Write out, word for word, every line from the first one through the line that holds "3.3), (12.0, 2.6)])", and nothing else; skip the pictures.

*** Material

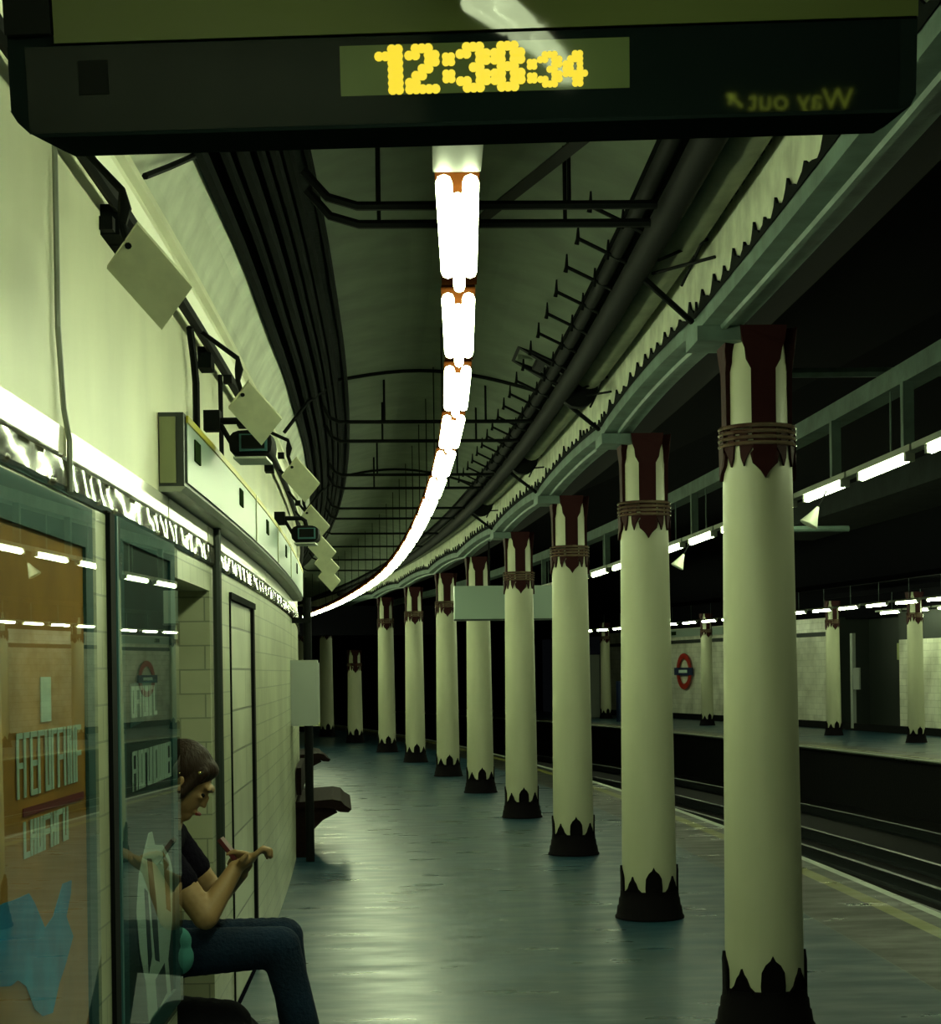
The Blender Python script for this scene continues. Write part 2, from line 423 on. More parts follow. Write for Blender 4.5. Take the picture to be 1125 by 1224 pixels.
for a, b in ((S0, 0.3), (0.33, 1.86), (1.89, 3.42), (3.45, 5.0), (5.03, 6.05), (6.08, 9), (9.03, 12), (12.03, 15), (15.03, 20), (20.03, S1)):
    mb.loft(rng(a, b, 0.5), [(WU, 2.012), (WU + .010, 2.014), (WU + .010, 2.078), (WU, 2.08)], cap=True)
struct('trim_3', mb, M['strip'], 'white glazed strip glaring with lamp reflections above the dark band')
mb = MB(); rows = []; uvs = []
mb.loft(rng(S0, S1, 0.5), [(WU - 0.004, 2.01), (WU - 0.004, 2.085), (WU, 2.085), (WU + 0.0, 2.84)])
struct('wall_left', mb, M['plaster'], 'stained cream painted upper wall')
mb = MB(); mb.loft(rng(S0, S1, 0.5), [(WU, 2.79), (WU + .03, 2.80), (WU + .05, 2.83), (WU + .05, 2.85), (WU + .07, 2.86), (WU + .07, 2.885), (WU + .02, 2.89)])
struct('trim_4', mb, M['plaster'], 'cream cornice moulding at the top of the left wall')
mb = MB(); mb.loft(rng(S0, S1, 0.5), [(WU + .02, 2.87), (WU + .05, 2.98), (WU + .10, 3.08), (WU + .14, 3.13)])
struct('ceiling', mb, M['cove'], 'cream cove strip between cornice and the dark cable zone')
mb = MB(); mb.loft(rng(S0, S1, 0.5), [(-2.11, 3.13), (-2.10, 3.19), (-1.98, 3.25), (-1.86, 3.29), (-1.80, 3.30)])
struct('ceiling', mb, M['dark_soffit'], 'sooty dark soffit strip behind the cable runs')
vp = []
for i in range(13):
    t = i / 12; u = -1.84 + 1.22 * t
    vp.append((u, 3.27 + 0.155 * math.sin(PI * (0.06 + 0.88 * t)) - 0.07 * t))
mb = MB(); mb.loft(rng(S0, S1, 0.5), vp)
struct('ceiling', mb, M['vault'], 'grey green barrel vault over the platform')
mb = MB(); mb.loft(rng(S0, S1, 0.5), [(-0.64, 3.21), (-0.50, 3.30), (-0.35, 3.33), (-0.15, 3.33), (-.05, 3.41), (.15, 3.42)])
struct('ceiling', mb, M['dark_soffit'], 'dark strip above the round duct')
# dark overhead of the train shed and backdrop
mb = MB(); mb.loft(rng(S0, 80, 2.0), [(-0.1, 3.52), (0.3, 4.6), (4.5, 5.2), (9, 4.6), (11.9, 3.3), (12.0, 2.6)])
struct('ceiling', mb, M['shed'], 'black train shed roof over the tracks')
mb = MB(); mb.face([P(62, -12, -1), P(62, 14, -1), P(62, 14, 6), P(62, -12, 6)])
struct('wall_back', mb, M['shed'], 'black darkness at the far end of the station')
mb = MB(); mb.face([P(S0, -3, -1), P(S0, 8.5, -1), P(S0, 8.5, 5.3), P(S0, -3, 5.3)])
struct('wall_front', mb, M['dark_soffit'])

# far wall
mb = MB()
def far_part(s0, s1, h0, h1, m, name, label, u=11.75):
    b = MB(); rows = []; uvs = []
    for s in rng(s0, s1, 1.0):
        rows.append([P(s, u, h0), P(s, u, h1)]); uvs.append([(s, h0), (s, h1)])
    b.quadgrid(rows, uvs); return struct(name, b, m, label)
far_part(36.9, 51.5, 0.0, 2.22, M['fartile'], 'wall_right', 'cream tiled wall of the opposite platform left of the dark doorway')
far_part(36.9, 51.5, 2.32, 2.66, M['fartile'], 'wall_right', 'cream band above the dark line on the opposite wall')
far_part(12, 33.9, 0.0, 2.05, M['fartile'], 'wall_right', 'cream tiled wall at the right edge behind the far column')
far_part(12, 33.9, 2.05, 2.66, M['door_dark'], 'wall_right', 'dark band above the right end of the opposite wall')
mb = MB(); mb.loft(rng(36.9, 51.5, 1), [(11.74, 2.22), (11.70, 2.22), (11.70, 2.32), (11.74, 2.32)]); struct('trim_5', mb, M['door_dark'], 'dark line along the opposite wall')
mb = MB(); mb.loft(rng(12, 51.5, 1), [(11.74, 0), (11.71, 0.0), (11.71, 0.16), (11.74, 0.17)]); struct('baseboard_right', mb, M['black'])
mb = MB(); mb.quadgrid([[P(s, 12.6, 0), P(s, 12.6, 2.7)] for s in (33.5, 37.3)])
mb.face([P(33.9, 11.75, 0), P(33.9, 12.6, 0), P(33.9, 12.6, 2.66), P(33.9, 11.75, 2.66)])
mb.face([P(36.9, 11.75, 0), P(36.9, 12.6, 0), P(36.9, 12.6, 2.66), P(36.9, 11.75, 2.66)])
struct('door_2', mb, M['door_dark'], 'dark open doorway in the opposite wall')
mb = su_box(36.0, 36.12, 11.70, 11.78, 0.05, 2.25); tag(obj('door_post', mb, M['greybox'], origin=P(36.06, 11.74, 0)), 'pale grey post beside the dark doorway on the opposite platform', 'post')
mb = su_box(35.62, 35.9, 11.66, 11.70, 0.95, 1.45)
n_ = thing('wall_notice', 'small pale notice low beside the opposite doorway', 'notice', P(35.76, 11.68, 0.95))
inlocal(obj('notice_board', mb, M['greybox'], n_), n_); 
n_ = thing('wall_notice', 'small yellowish square notice inside the dark opposite doorway', 'notice', P(35.1, 12.55, 1.5))
inlocal(obj('notice_board', su_box(34.95, 35.45, 12.52, 12.58, 1.62, 2.0), M['notice'], n_), n_)

# low dark bridge beam crossing the far end
mb = MB()
q = []
for h in (2.27, 2.86):
    for s in (34.0, 34.6):
        for u in (-2.25, 1.6): q.append(P(s, u, h))
mb.hexa(q)
tag(obj('cross_beam', mb, M['shed'], origin=P(34.3, -0.3, 2.27)), 'low black beam crossing the platform where the lamp chain ends', 'beam')

# ------------------------------------------------------------------ COLUMNS
def leaf_poly(kind):
    if kind == 'tall': return [(-.046, 0), (-.050, .07), (-.046, .125), (-.030, .155), (-.010, .172), (0, .192), (.010, .172), (.030, .155), (.046, .125), (.050, .07), (.046, 0)]
    return [(-.062, 0), (-.055, .045), (-.036, .062), (-.022, .095), (-.009, .112), (0, .135), (.009, .112), (.022, .095), (.036, .062), (.055, .045), (.062, 0)]
def wrap(r, az, out=0.0, tilt=0.0):
    def f(x, z, d):
        a = az + x / r; rr = r + out - d + tilt * z
        return Vector((rr * math.cos(a), rr * math.sin(a), z))
    return f
def wrap_solid(mb, poly, z0, r, az, thick, sub=1):
    # plate with outline poly hugging the cylinder of radius r
    f = wrap(r, az, thick)
    mb.prism([(x, z + z0) for x, z in poly], thick * 1.6, lambda x, z, d: f(x, z, d))
def make_column(label, top=2.90, ring=2.47):
    t = thing('platform_column', label, 'column', (0, 0, 0), 0, 'cast iron columns along the platform')
    k = ring / 2.47
    mb = MB(); mb.lathe([(0.163, 0.10), (0.163, 0.3), (0.158, 0.9 * k), (0.151, 1.6 * k), (0.144, 2.3 * k), (0.143, 2.47 * k), (0.128, 2.475 * k), (0.126, top - .12), (0.118, top)], 40)
    obj('shaft', mb, M['column'], t, smooth=True)
    mb = MB(); mb.lathe([(0.208, 0), (0.208, 0.012), (0.200, 0.02), (0.193, 0.070), (0.187, 0.076), (0.183, 0.118), (0.178, 0.124), (0.174, 0.165), (0.160, 0.170)], 40)
    obj('base', mb, M['base'], t, smooth=True)
    for i in range(8):
        kind = 'tall' if i % 2 == 0 else 'short'
        mb = MB(); az = i * PI / 4
        f = wrap(0.166, az, 0.010)
        poly = leaf_poly(kind)
        mb.prism([(x, z + 0.125) for x, z in poly], 0.014, f)
        obj('base_leaf', mb, M['base'], t)
    for i in range(4):
        z = (2.420 + 0.024 * i) * k
        mb = MB(); n = 36
        rows = []
        for a in range(n + 1):
            th = 2 * PI * a / n
            rows.append([((0.152 + 0.011 * math.cos(b * PI / 4)) * math.cos(th), (0.152 + 0.011 * math.cos(b * PI / 4)) * math.sin(th), z + 0.010 * math.sin(b * PI / 4)) for b in range(8)])
        mb.quadgrid(rows, closed=True)
        obj('collar_ring', mb, M['ring'], t, smooth=True)
    for i in range(4):
        az = i * PI / 2
        # strap above the collar, flaring into a bracket under the girder
        zb = ring - 0.03; mb = MB()
        H = top - zb
        pl = [(-.046, 0), (.046, 0), (.046, H * .62), (.062, H * .70), (.064, H * .80), (.072, H * .86), (.074, H), (-.074, H), (-.072, H * .86), (-.064, H * .80), (-.062, H * .70), (-.046, H * .62)]
        f = wrap(0.130, az, 0.0)
        def place(x, z, d, az=az, H=H):
            fl = 0.018 + (0.035 * max(0, (z / H - .60) / .4) ** 0.8 if z / H > .60 else 0)
            rr = 0.128 + (fl if d == 0 else -0.012)
            a = az + x / 0.13
            return Vector((rr * math.cos(a), rr * math.sin(a), zb + z))
        mb.prism(pl, 1, place)
        obj('strap', mb, M['red'], t)
        # pendant below the collar
        mb = MB()
        f = wrap(0.144, az, 0.016)
        mb.prism([(-.044, .07), (-.044, -.02), (-.056, -.035), (-.048, -.075), (-.018, -.105), (0, -.135), (.018, -.105), (.048, -.075), (.056, -.035), (.044, -.02), (.044, .07)][::-1], 0.022, lambda x, z, d: f(x, z + ring - 0.06, d))
        obj('pendant', mb, M['red'], t)
        # small pointed lappet with arched line between the pendants
        for sgn in (-1, 1):
            mb = MB(); a2 = az + sgn * 0.58
            f2 = wrap(0.1445, a2, 0.010)
            zz = ring - 0.06
            pl = [(-.016, .06), (-.016, -.01), (-.012, -.05), (0, -.085), (.014, -.045), (.034, -.012), (.050, -.010), (.050, -.001), (.030, .0), (.016, .012), (.016, .06)]
            pl = [(-x * sgn if sgn > 0 else x * 1.0, z) for x, z in pl]
            mb.prism(pl, 0.014, lambda x, z, d: f2(x, z + zz, d))
            obj('lappet', mb, M['red'], t)
    return t
COLS = [3.1, 6.5, 9.6, 13.12, 16.6, 20.2, 23.55, 27.4, 31.1, 35.6, 39.5, 43.2, 46.9]
c0 = make_column('cream iron column at the right, nearest and largest of the row')
c0.location = P(COLS[1], 0, 0); c0.rotation_euler = (0, 0, ang(COLS[1]))
for i, s in enumerate(COLS):
    if i in (1, 9): continue
    lab = 'cream iron column, %s in the row counted from the nearest' % ORD[i - 1] if i else 'cream iron column just outside the right edge of the view'
    dup(c0, P(s, 0.0 if s < 38 else -.05, 0), ang(s), lab)
clow = make_column('short shadowed column with its red collar at low height, ninth in the row', top=1.98, ring=1.68)
clow.location = P(35.6, 0, 0); clow.rotation_euler = (0, 0, ang(35.6)); clow['group'] = 'cast iron columns along the platform'
FC = [(26.4, 'outside the right edge'), (30.1, 'bright, standing at the right edge'), (33.8, 'in shadow, beside the dark doorway'), (37.4, 'hidden behind the nearest column'), (40.9, 'in front of the tiled wall right of the roundel'), (44.5, 'left of the roundel'), (48.1, 'farthest of the opposite row')]
for s, w_ in FC:
    dup(c0, P(s, 10.15, 0), ang(s), 'column on the opposite platform, ' + w_, 'columns on the opposite platform')

# ------------------------------------------------------------------ GIRDERS over the columns
def girder(s0, s1, label):
    t = thing('arched_girder', label, 'girder', P(s0, 0, 2.9), 0, 'girder spans over the column row')
    span = s1 - s0
    def rise(s): return 0.05 * max(0.0, math.sin(PI * (s - s0) / span)) ** 0.7 if s0 > 0 else 0.0
    sv = rng(s0, s1, 0.15)
    mb = MB()
    mb.loft(sv, lambda s: [(-.25, 2.90 + rise(s)), (-.175, 2.90 + rise(s)), (-.17, 2.885 + rise(s)), (-.15, 2.885 + rise(s)), (-.145, 2.90 + rise(s)), (-.08, 2.90 + rise(s)), (-.08, 2.96 + rise(s)), (-.16, 2.97 + rise(s)), (-.25, 2.96 + rise(s))], closed=True, cap=True)
    inlocal(obj('flange', mb, M['girder'], t), t)
    mb = MB(); mb.loft(sv, lambda s: [(-.245, 2.955 + rise(s)), (-.20, 2.955 + rise(s)), (-.20, 3.285), (-.245, 3.285)], closed=True, cap=True)
    inlocal(obj('web', mb, M['web'], t), t)
    mb = MB(); tt = []; s = s0
    while s < s1 - .01:
        tt += [(s, 3.262), (s + .045, 3.262), (s + .05, 3.232), (s + .095, 3.232), (s + .10, 3.262)]; s += .115
    tt = [q_ for q_ in tt if q_[0] < s1] + [(s1, 3.262)]
    mb.quadgrid([[P(a, -.262, h), P(a, -.262, 3.285), P(a, -.246, 3.285), P(a, -.246, h)] for a, h in tt], closed=True)
    inlocal(obj('toothed_trim', mb, M['black'], t), t)
    mb = MB(); mb.loft(sv, [(-.078, 3.00), (.14, 3.00), (.14, 3.40), (-.078, 3.40)], closed=True, cap=True)
    inlocal(obj('outer_beam', mb, M['black'], t), t)
    mb = MB(); s = s0
    tops = []
    while s < s1 - 0.01:
        L = random.uniform(0.16, 0.30); e = min(s1, s + L)
        hh = random.uniform(0.025, 0.07)
        tops += [(s, 0.008), (s + (e - s) * .25, 0.012 + hh * .3), (s + (e - s) * .45, .012 + hh * .45), (s + (e - s) * .62, hh + 0.015), (s + (e - s) * .72, hh * .75), (s + (e - s) * .85, 0.02)]
        s = e
    tops.append((s1, 0.008))
    for uu in (-.257, -.247):
        mb.quadgrid([[P(a, uu, 2.955 + rise(a)), P(a, uu, 2.965 + rise(a) + h)] for a, h in tops])
    mb.quadgrid([[P(a, -.257, 2.965 + rise(a) + h), P(a, -.247, 2.965 + rise(a) + h)] for a, h in tops])
    inlocal(obj('cresting', mb, M['cable'], t, recalc=False), t)
    return t
gs = [-4.0] + COLS[1:]
for i in range(len(gs) - 1):
    if i == 0: lab = 'girder span nearest the camera, rising to the top right over the nearest column'
    else: lab = 'girder span between the %s and %s columns of the row' % (ORD[i - 1], ORD[i])
    girder(gs[i], gs[i + 1], lab)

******

#### [Full response]
The Blender Python script for this scene continues. Write part 2, from line 423 on. More parts follow. Write for Blender 4.5. Take the picture to be 1125 by 1224 pixels.
for a, b in ((S0, 0.3), (0.33, 1.86), (1.89, 3.42), (3.45, 5.0), (5.03, 6.05), (6.08, 9), (9.03, 12), (12.03, 15), (15.03, 20), (20.03, S1)):
    mb.loft(rng(a, b, 0.5), [(WU, 2.012), (WU + .010, 2.014), (WU + .010, 2.078), (WU, 2.08)], cap=True)
struct('trim_3', mb, M['strip'], 'white glazed strip glaring with lamp reflections above the dark band')
mb = MB(); rows = []; uvs = []
mb.loft(rng(S0, S1, 0.5), [(WU - 0.004, 2.01), (WU - 0.004, 2.085), (WU, 2.085), (WU + 0.0, 2.84)])
struct('wall_left', mb, M['plaster'], 'stained cream painted upper wall')
mb = MB(); mb.loft(rng(S0, S1, 0.5), [(WU, 2.79), (WU + .03, 2.80), (WU + .05, 2.83), (WU + .05, 2.85), (WU + .07, 2.86), (WU + .07, 2.885), (WU + .02, 2.89)])
struct('trim_4', mb, M['plaster'], 'cream cornice moulding at the top of the left wall')
mb = MB(); mb.loft(rng(S0, S1, 0.5), [(WU + .02, 2.87), (WU + .05, 2.98), (WU + .10, 3.08), (WU + .14, 3.13)])
struct('ceiling', mb, M['cove'], 'cream cove strip between cornice and the dark cable zone')
mb = MB(); mb.loft(rng(S0, S1, 0.5), [(-2.11, 3.13), (-2.10, 3.19), (-1.98, 3.25), (-1.86, 3.29), (-1.80, 3.30)])
struct('ceiling', mb, M['dark_soffit'], 'sooty dark soffit strip behind the cable runs')
vp = []
for i in range(13):
    t = i / 12; u = -1.84 + 1.22 * t
    vp.append((u, 3.27 + 0.155 * math.sin(PI * (0.06 + 0.88 * t)) - 0.07 * t))
mb = MB(); mb.loft(rng(S0, S1, 0.5), vp)
struct('ceiling', mb, M['vault'], 'grey green barrel vault over the platform')
mb = MB(); mb.loft(rng(S0, S1, 0.5), [(-0.64, 3.21), (-0.50, 3.30), (-0.35, 3.33), (-0.15, 3.33), (-.05, 3.41), (.15, 3.42)])
struct('ceiling', mb, M['dark_soffit'], 'dark strip above the round duct')
# dark overhead of the train shed and backdrop
mb = MB(); mb.loft(rng(S0, 80, 2.0), [(-0.1, 3.52), (0.3, 4.6), (4.5, 5.2), (9, 4.6), (11.9, 3.3), (12.0, 2.6)])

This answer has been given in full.